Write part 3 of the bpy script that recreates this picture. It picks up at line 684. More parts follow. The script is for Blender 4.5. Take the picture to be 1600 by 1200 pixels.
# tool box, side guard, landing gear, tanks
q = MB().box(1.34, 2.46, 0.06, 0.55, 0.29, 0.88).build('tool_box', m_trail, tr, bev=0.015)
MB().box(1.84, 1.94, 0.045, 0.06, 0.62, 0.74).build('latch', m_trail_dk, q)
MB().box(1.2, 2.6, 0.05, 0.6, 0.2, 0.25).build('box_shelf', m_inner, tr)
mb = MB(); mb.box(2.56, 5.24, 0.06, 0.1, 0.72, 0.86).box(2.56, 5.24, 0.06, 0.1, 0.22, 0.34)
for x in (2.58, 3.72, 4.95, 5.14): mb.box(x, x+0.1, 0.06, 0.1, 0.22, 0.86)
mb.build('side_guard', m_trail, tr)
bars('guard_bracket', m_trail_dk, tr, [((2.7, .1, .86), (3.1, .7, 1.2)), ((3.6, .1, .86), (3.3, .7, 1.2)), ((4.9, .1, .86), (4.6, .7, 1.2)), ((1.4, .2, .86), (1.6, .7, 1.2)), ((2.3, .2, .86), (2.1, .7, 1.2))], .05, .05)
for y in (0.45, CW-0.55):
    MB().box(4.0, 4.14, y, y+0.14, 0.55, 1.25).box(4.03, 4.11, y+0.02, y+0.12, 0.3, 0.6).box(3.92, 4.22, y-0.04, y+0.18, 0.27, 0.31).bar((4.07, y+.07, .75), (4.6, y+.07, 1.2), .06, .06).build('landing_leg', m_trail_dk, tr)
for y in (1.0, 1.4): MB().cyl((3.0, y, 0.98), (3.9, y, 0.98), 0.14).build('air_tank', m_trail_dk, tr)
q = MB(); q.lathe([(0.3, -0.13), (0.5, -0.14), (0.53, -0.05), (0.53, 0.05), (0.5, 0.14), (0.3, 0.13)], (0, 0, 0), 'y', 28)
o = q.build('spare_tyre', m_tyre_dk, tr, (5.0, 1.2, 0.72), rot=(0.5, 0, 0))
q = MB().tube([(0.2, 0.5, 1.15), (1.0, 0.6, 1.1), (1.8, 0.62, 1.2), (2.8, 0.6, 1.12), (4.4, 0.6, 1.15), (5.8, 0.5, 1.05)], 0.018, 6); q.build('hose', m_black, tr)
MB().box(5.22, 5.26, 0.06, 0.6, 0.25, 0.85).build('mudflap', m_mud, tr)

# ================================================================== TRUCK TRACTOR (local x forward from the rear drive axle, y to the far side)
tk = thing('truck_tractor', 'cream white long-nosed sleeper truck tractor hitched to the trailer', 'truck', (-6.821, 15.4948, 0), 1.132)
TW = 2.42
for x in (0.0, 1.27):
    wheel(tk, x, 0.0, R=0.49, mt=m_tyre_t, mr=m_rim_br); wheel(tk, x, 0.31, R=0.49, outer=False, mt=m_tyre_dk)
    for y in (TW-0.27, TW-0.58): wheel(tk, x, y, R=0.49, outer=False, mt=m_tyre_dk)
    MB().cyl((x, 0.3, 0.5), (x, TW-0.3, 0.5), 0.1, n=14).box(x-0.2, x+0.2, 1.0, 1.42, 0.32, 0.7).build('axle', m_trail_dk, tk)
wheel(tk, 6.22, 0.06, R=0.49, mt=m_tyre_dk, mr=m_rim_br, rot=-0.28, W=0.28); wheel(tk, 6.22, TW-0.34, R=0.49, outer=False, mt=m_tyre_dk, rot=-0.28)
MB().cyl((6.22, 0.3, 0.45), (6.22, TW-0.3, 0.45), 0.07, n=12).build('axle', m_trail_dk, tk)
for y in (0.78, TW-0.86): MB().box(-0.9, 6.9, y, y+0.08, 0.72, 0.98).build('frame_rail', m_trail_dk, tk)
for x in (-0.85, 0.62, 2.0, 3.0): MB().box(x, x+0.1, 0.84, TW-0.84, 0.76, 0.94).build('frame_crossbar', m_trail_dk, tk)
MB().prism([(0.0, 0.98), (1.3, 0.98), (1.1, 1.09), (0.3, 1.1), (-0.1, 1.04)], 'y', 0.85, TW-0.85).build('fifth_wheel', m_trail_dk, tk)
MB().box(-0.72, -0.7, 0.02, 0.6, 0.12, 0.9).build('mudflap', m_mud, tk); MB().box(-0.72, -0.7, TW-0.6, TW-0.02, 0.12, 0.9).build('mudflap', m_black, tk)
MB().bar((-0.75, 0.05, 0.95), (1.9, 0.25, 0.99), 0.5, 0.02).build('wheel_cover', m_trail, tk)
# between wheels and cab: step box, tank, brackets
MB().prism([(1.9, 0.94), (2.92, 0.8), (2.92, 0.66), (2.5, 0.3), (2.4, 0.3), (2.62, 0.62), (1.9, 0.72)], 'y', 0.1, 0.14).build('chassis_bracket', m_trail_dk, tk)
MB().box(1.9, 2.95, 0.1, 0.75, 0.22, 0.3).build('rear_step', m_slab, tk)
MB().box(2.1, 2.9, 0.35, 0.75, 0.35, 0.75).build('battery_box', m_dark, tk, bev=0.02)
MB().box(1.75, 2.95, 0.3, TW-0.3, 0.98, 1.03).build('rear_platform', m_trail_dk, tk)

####

INSTRUCTIONS FOR THE TASK>
Give the material above again, word for word.

PROBLEM SOLUTION>
Write part 3 of the bpy script that recreates this picture. It picks up at line 684. More parts follow. The script is for Blender 4.5. Take the picture to be 1600 by 1200 pixels.
# tool box, side guard, landing gear, tanks
q = MB().box(1.34, 2.46, 0.06, 0.55, 0.29, 0.88).build('tool_box', m_trail, tr, bev=0.015)
MB().box(1.84, 1.94, 0.045, 0.06, 0.62, 0.74).build('latch', m_trail_dk, q)
MB().box(1.2, 2.6, 0.05, 0.6, 0.2, 0.25).build('box_shelf', m_inner, tr)
mb = MB(); mb.box(2.56, 5.24, 0.06, 0.1, 0.72, 0.86).box(2.56, 5.24, 0.06, 0.1, 0.22, 0.34)
for x in (2.58, 3.72, 4.95, 5.14): mb.box(x, x+0.1, 0.06, 0.1, 0.22, 0.86)
mb.build('side_guard', m_trail, tr)
bars('guard_bracket', m_trail_dk, tr, [((2.7, .1, .86), (3.1, .7, 1.2)), ((3.6, .1, .86), (3.3, .7, 1.2)), ((4.9, .1, .86), (4.6, .7, 1.2)), ((1.4, .2, .86), (1.6, .7, 1.2)), ((2.3, .2, .86), (2.1, .7, 1.2))], .05, .05)
for y in (0.45, CW-0.55):
    MB().box(4.0, 4.14, y, y+0.14, 0.55, 1.25).box(4.03, 4.11, y+0.02, y+0.12, 0.3, 0.6).box(3.92, 4.22, y-0.04, y+0.18, 0.27, 0.31).bar((4.07, y+.07, .75), (4.6, y+.07, 1.2), .06, .06).build('landing_leg', m_trail_dk, tr)
for y in (1.0, 1.4): MB().cyl((3.0, y, 0.98), (3.9, y, 0.98), 0.14).build('air_tank', m_trail_dk, tr)
q = MB(); q.lathe([(0.3, -0.13), (0.5, -0.14), (0.53, -0.05), (0.53, 0.05), (0.5, 0.14), (0.3, 0.13)], (0, 0, 0), 'y', 28)
o = q.build('spare_tyre', m_tyre_dk, tr, (5.0, 1.2, 0.72), rot=(0.5, 0, 0))
q = MB().tube([(0.2, 0.5, 1.15), (1.0, 0.6, 1.1), (1.8, 0.62, 1.2), (2.8, 0.6, 1.12), (4.4, 0.6, 1.15), (5.8, 0.5, 1.05)], 0.018, 6); q.build('hose', m_black, tr)
MB().box(5.22, 5.26, 0.06, 0.6, 0.25, 0.85).build('mudflap', m_mud, tr)

# ================================================================== TRUCK TRACTOR (local x forward from the rear drive axle, y to the far side)
tk = thing('truck_tractor', 'cream white long-nosed sleeper truck tractor hitched to the trailer', 'truck', (-6.821, 15.4948, 0), 1.132)
TW = 2.42
for x in (0.0, 1.27):
    wheel(tk, x, 0.0, R=0.49, mt=m_tyre_t, mr=m_rim_br); wheel(tk, x, 0.31, R=0.49, outer=False, mt=m_tyre_dk)
    for y in (TW-0.27, TW-0.58): wheel(tk, x, y, R=0.49, outer=False, mt=m_tyre_dk)
    MB().cyl((x, 0.3, 0.5), (x, TW-0.3, 0.5), 0.1, n=14).box(x-0.2, x+0.2, 1.0, 1.42, 0.32, 0.7).build('axle', m_trail_dk, tk)
wheel(tk, 6.22, 0.06, R=0.49, mt=m_tyre_dk, mr=m_rim_br, rot=-0.28, W=0.28); wheel(tk, 6.22, TW-0.34, R=0.49, outer=False, mt=m_tyre_dk, rot=-0.28)
MB().cyl((6.22, 0.3, 0.45), (6.22, TW-0.3, 0.45), 0.07, n=12).build('axle', m_trail_dk, tk)
for y in (0.78, TW-0.86): MB().box(-0.9, 6.9, y, y+0.08, 0.72, 0.98).build('frame_rail', m_trail_dk, tk)
for x in (-0.85, 0.62, 2.0, 3.0): MB().box(x, x+0.1, 0.84, TW-0.84, 0.76, 0.94).build('frame_crossbar', m_trail_dk, tk)
MB().prism([(0.0, 0.98), (1.3, 0.98), (1.1, 1.09), (0.3, 1.1), (-0.1, 1.04)], 'y', 0.85, TW-0.85).build('fifth_wheel', m_trail_dk, tk)
MB().box(-0.72, -0.7, 0.02, 0.6, 0.12, 0.9).build('mudflap', m_mud, tk); MB().box(-0.72, -0.7, TW-0.6, TW-0.02, 0.12, 0.9).build('mudflap', m_black, tk)
MB().bar((-0.75, 0.05, 0.95), (1.9, 0.25, 0.99), 0.5, 0.02).build('wheel_cover', m_trail, tk)
# between wheels and cab: step box, tank, brackets
MB().prism([(1.9, 0.94), (2.92, 0.8), (2.92, 0.66), (2.5, 0.3), (2.4, 0.3), (2.62, 0.62), (1.9, 0.72)], 'y', 0.1, 0.14).build('chassis_bracket', m_trail_dk, tk)
MB().box(1.9, 2.95, 0.1, 0.75, 0.22, 0.3).build('rear_step', m_slab, tk)
MB().box(2.1, 2.9, 0.35, 0.75, 0.35, 0.75).build('battery_box', m_dark, tk, bev=0.02)
MB().box(1.75, 2.95, 0.3, TW-0.3, 0.98, 1.03).build('rear_platform', m_trail_dk, tk)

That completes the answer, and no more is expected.